What the difference is between generation of the Son and the procession of the H. Spirit cannot be explained and it is safer not to know than to enquire into it. The Scholastics would look for the difference in the operation of intellectus and voluntas, so that the generation of the Son is brought about by means of intellectus, whence he is called the wisdom of God; but procession by means of voluntas, whence it is called love and charity. But as this is said without Scripture, it involves rather than explains matters. Those talk more sanely, who babbling in such a difficult matter find the distinction in three things. (1) In principle: because the Son emanates from the Father alone, but the H. Spirit from Father and Son at once. (2) In mode: because the Son emanates per vim generationis, which culminates not only in personality but also in likeness, on account of which the Son is called the image of the Father and according to which the Son receives the property of communicating the same essence to another person. But the Spirit does so by spiratio, which ends only in personality, and through which the person who proceeds does not receive the property of communicating that essence to another. (3) In order: because as the Son is the second person, but the H. Spirit the third, generation by our way of thinking, precedes spiratio, although really they are co-eternal.

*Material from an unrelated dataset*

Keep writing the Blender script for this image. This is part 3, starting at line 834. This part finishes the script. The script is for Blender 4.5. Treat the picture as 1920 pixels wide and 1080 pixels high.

But it is well in these matters to remember the caution of Heidegger:

In this way God the Father begat His Son from eternity of His own substance, giving him to have life in Himself, as He also had life in Himself John 5:26, and so begetting not another God, but only another person in the same common Deity, and that by a natural and necessary actus; but yet by a will not disjoined, not of course precedent, but concomitant, because will itself is for God His own nature and necessity; although naturally the mode of that obviously divine generation cannot be defined by us, because it is hidden in the deep secrecy (penetralia) of the divine wisdom.—Let us then say with the godly of old, that this generation took place both incomprehensibly, timelessly, inseparably and dispassionately.